Sunday, January 20, 2013

San Nicola in Carcere

Anche oggi una pioggia insistente accompagna la nostra visita con ItineRoma. Fortunatamente la destinazione è una chiesa, San Nicola in Carcere, inclusi i suoi straordinari sotterranei. Per arrivare all'appuntamento mi perdo, perché sperando di prendere una scorciatoia mi trovo bloccata nell'area archeologica dei Fori. Nell'intento di circumnavigare il Campidoglio, scendo in via di Monte Tarpeo (da cui, scopro in seguito, venivano fatti precipitare i colpevoli di reati commessi contro lo stato) e mi immetto infine in Vico Jugario, che mi introduce a mia insaputa alla storia dell'area che andremo a visitare.
Ricostruire la storia di quei pochi metri quadri, fino alla discesa nelle viscere di San Nicola è davvero complicato. Se Vico Jugario mantiene ancora il suo antico nome latino (sembra che qui abbia vissuto addirittura Ovidio), la strada su cui si sbuca, via del Teatro Marcello, ha ben altre fattezze. Usciamo dai confini della Roma antica, delle botteghe e dei fori che il vico congiungeva (quello romano e quello olitorio) e ci troviamo non solo sbattuti nel traffico del 2013, ma anche nella concezione mussoliniana della città: ampie vie e palazzi imponenti e squadrati. Lì in mezzo, a distanza di un semaforo pedonale, si erge timida e un po' nuda la chiesa di San Nicola in Carcere, risparmiata chissà come dalla pulizia fascista che all'epoca distrusse (letteralmente) un intero quartiere residenziale di case e botteghe che circondavano la chiesa da tutti i lati, quasi a proteggerla. 
La facciata attuale è del 1.500, ma a guardarla bene bene, si capisce che in realtà cela un'antichissima struttura: le colonne inglobate in parte delle mura esterne infatti appartengono a uno dei tre templi che sorgevano esattamente in quel luogo dedicati rispettivamente a Giunone Sospita, Giano e Spes. All'interno la chiesa non colpisce particolarmente, a parte una riproduzione della celebre Madonna di Guadalupe, testimonianza dell'attuale culto mariano del luogo. 
Sotto l'altare, due rampe di scale conducono ai sotterranei: il custode che vi aprirà i cancelli è un ragazzo giovane, gentile e sorridente. Non solo: con certosina pazienza ha riprodotto in un modellino di legno i tre templi sul cui luogo è sorta la chiesa, che permette di capire molto bene l'originale struttura romana. 

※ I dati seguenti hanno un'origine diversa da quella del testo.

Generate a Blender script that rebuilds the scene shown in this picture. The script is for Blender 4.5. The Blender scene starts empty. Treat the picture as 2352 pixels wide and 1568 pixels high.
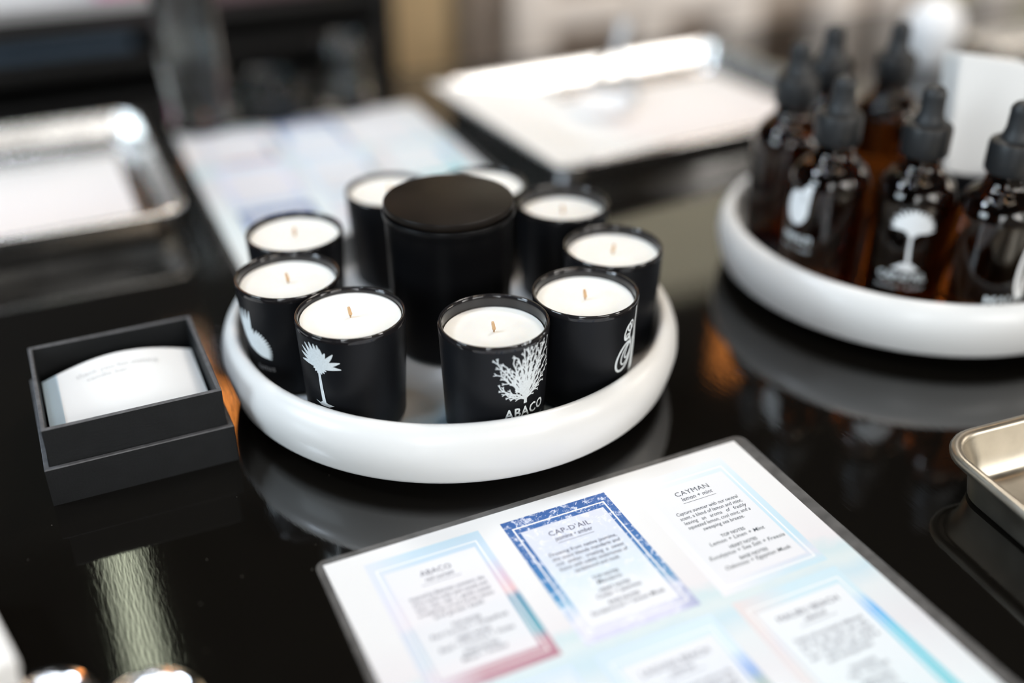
import bpy, bmesh, math, random
from mathutils import Vector, Matrix
random.seed(7)
SC = bpy.context.scene
COL = SC.collection
R = math.radians
# ------------------------------------------------------------------ camera
F_PX, PITCH, CAMH, TT = 2525.12, 0.533533, 0.42442, 0.75     # focal (px of 2352), pitch, height over table, table top height
cd = bpy.data.cameras.new('camera'); cam = bpy.data.objects.new('camera', cd); COL.objects.link(cam)
cam.location = (0, 0, TT + CAMH); cam.rotation_euler = (math.pi/2 - PITCH, 0, 0)
cd.sensor_width = 36; cd.lens = F_PX/2352*36
cd.dof.use_dof = True; cd.dof.focus_distance = 0.668; cd.dof.aperture_fstop = 1.18; cd.dof.aperture_blades = 9
cd.clip_start = 0.02
SC.camera = cam
SC.view_settings.view_transform = 'Standard'; SC.view_settings.look = 'None'
SC.view_settings.exposure = 0.0; SC.view_settings.gamma = 1; SC.view_settings.use_curve_mapping = False
SC.cycles.use_denoising = True
SC.cycles.caustics_reflective = False; SC.cycles.caustics_refractive = False
SC.cycles.sample_clamp_indirect = 6; SC.cycles.blur_glossy = 0.5
# ------------------------------------------------------------------ sky seen through the windows
W = bpy.data.worlds.new('sky'); SC.world = W; W.use_nodes = True
wn, wl = W.node_tree.nodes, W.node_tree.links
bg = wn['Background']; bg.inputs['Strength'].default_value = 1.0
tc = wn.new('ShaderNodeTexCoord'); sx = wn.new('ShaderNodeSeparateXYZ'); cr = wn.new('ShaderNodeValToRGB')
wl.new(tc.outputs['Generated'], sx.inputs[0]); wl.new(sx.outputs['Z'], cr.inputs[0]); wl.new(cr.outputs[0], bg.inputs['Color'])
cr.color_ramp.elements[0].position = 0.0; cr.color_ramp.elements[0].color = (0.8, 0.8, 0.62, 1)
cr.color_ramp.elements[1].position = 0.9; cr.color_ramp.elements[1].color = (2.6, 2.8, 2.9, 1)
e_ = cr.color_ramp.elements.new(0.42); e_.color = (1.25, 1.24, 0.98, 1)
# ------------------------------------------------------------------ frames
ANG = R(25.0)
E1 = Vector((math.cos(ANG), math.sin(ANG), 0)); E2 = Vector((-math.sin(ANG), math.cos(ANG), 0))
def RF(a, b, z): return E1*a + E2*b + Vector((0, 0, z))          # room frame -> world
def at(px, py, h=0.0):                                            # photo pixel -> point at height h over the table
    u = (px-1176)/F_PX; v = (py-784)/F_PX
    d = Vector((u, math.cos(PITCH)-v*math.sin(PITCH), -math.sin(PITCH)-v*math.cos(PITCH)))
    k = (h-CAMH)/d.z
    return Vector((d.x*k, d.y*k, TT+h))
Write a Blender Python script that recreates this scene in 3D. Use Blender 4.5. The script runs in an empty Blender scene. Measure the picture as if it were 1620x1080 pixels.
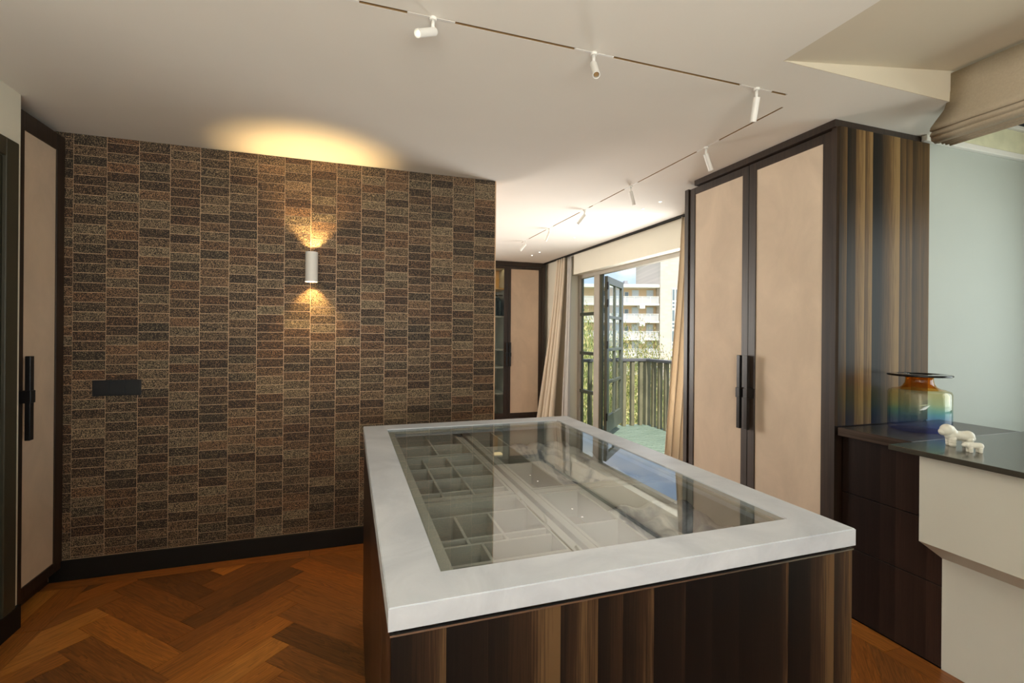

Attorno, lapidi varie e non solo funerarie; una di esse infatti recita:" Leone XIII Pontefice Massimo concede chi celebra i divini misteri in questo altare la liberazione di un'anima del purgatorio", che fa riflettere sull'evoluzione di questo dogma cattolico. Un'altra, fa riferimento proprio al carcere di San Nicola, dando lo spunto per una maggiore comprensione del motivo per cui la chiesa porta questo nome. La dedica ad un santo proveniente dall'oriente si spiega con la presenza greca in quell'area, preposta agli scambi commerciali vista la prossimità al porto. Ciò è confermato anche da una cappella bizantina che si trova nell'area sotterranea, in cui ora riposano solo mucchietti di vecchie ossa. Il riferimento al carcere potrebbe essere sia un riferimento alla vita del santo, che al fatto che ci fosse stato effettivamente un carcere in quella zona, a cui fa riferimento Plinio. Carcere che fu poi distrutto per far spazio ad un tempio dedicato alla pietas, con riferimento ad una celebre leggenda di pietà filiale secondo cui una figlia salvò la vita al padre detenuto affamato nutrendolo con il proprio latte (scena raffigurata anche da Caravaggio). 

Più si scende, più ci si viaggia a ritroso nel tempo. E' infatti possibile passeggiare tra i resti di uno dei vicoli che separavano i tre templi, immaginare le botteghe e la frenetica vita che animava il mercato del Foro Olitorio. 

Se sarete fortunati, potrete anche salire sulla torre che affianca la chiesa a mo' di campanile (appartenuta alla famiglia dell'antipapa Anacleto II); da lì potrete sbirciare l'interno della chiesa, guardare gli affreschi sulla vita di San Nicola, rubare qualche foto del Circo Massimo dall'alto, abbracciare con un'occhiata l'Altare della patria e la sinagoga, e vedere come, facendo di necessità virtù, il pezzo meglio conservato del muro di uno dei templi, inglobato ora in quello della chiesa, sia ora utilizzato anche nel modo più utile per chi ci abita al momento: come appoggio per stendere i panni!